Note: 1. L’esegesi che segue è liberamente tratta da un alticolo di Padre Alessandro Sacchi pubblicata in Nicodemo.net. – 2. La parola “mare” in Marco non è un’imprecisione geografica, ma un forte accenno teologico al fatto che la vera libertà non si può trovare in Israele, ma solo andando verso i pagani, i gentili. Il mare, infatti, nella cultura ebraica è luogo di divisione tra Israele e i gentili. – 3. Può sembrare strano, ma i lettori del 2000 difficilmente si rendono conto che Gesù parlava all’aperto e, ovviamente, senza alcun impianto di amplificazione per cui la gente si accalcava intorno cercando di ridurre il più possibile la distanza per poter ascoltare meglio. – 4. Il soprannome Pietro, sia in ebraico che in aramaico ha il significato di testardo, zuccone. Dato che in Matteo e Marco l’apostolo è chiamato Simone quando le sue azioni sono giuste, cioè concordano con Gesù; è chiamato con il doppio nome Simon Pietro quando le sue azioni sono neutre e Pietro quando sbaglia decisamente, lo scrivente ritiene opportuno seguire la stessa logica con Luca. – 5. E’ opportuno comprendere che la considerazione “uomo peccatore” nel contesto giudaico ha un significato totalmente diverso da quello che assumerebbe nel contesto cristiano.

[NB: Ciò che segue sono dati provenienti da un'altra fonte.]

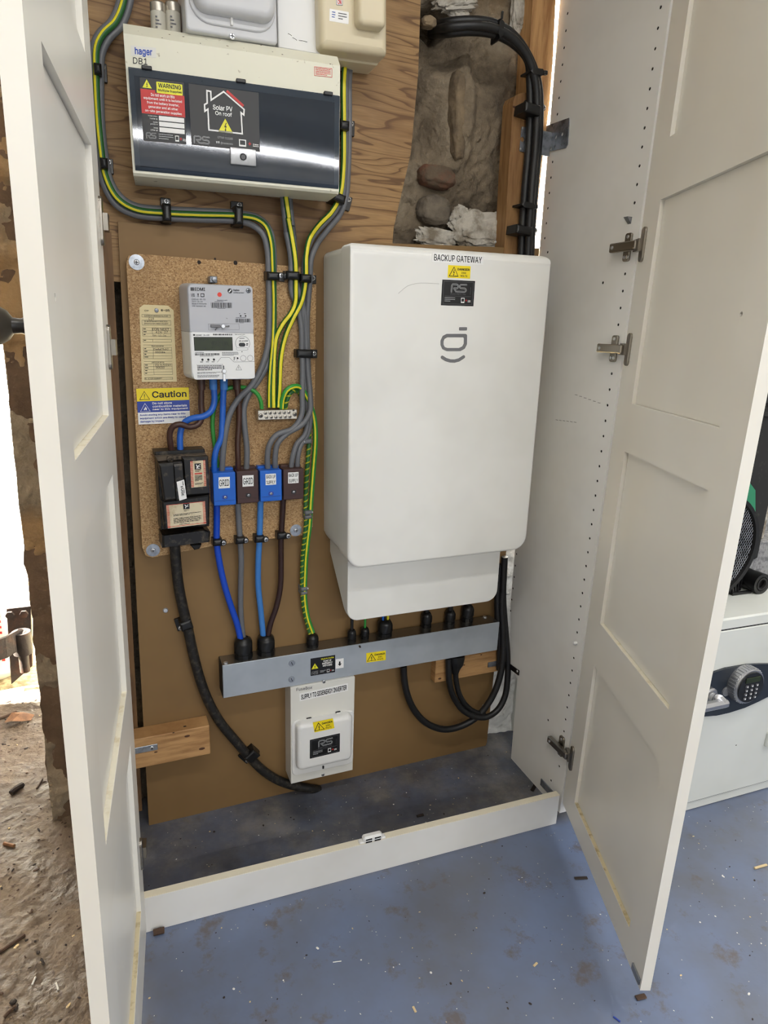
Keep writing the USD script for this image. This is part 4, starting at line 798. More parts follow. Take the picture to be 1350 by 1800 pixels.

Infatti nella cultura giudaica il peccato si configura come un’azione fatta in contrasto con la Torah e quindi prevalentemente di tipo rituale nei confronti di Dio. Nel pensiero di Gesù è invece un atto fatto a danno di un’altra persona indipendentemente da qualsiasi legge. Nel pensiero cattolico il peccato si pone in modo intermedio tra la concezione ebraica e quella cristiana, con una certa prevalenza della prima. – 6. Ger 16,16: “Ecco, io invierò numerosi pescatori a pescarli - oracolo del Signore -, quindi invierò numerosi cacciatori a catturarli, su ogni monte, su ogni colle e nelle fessure delle rocce”.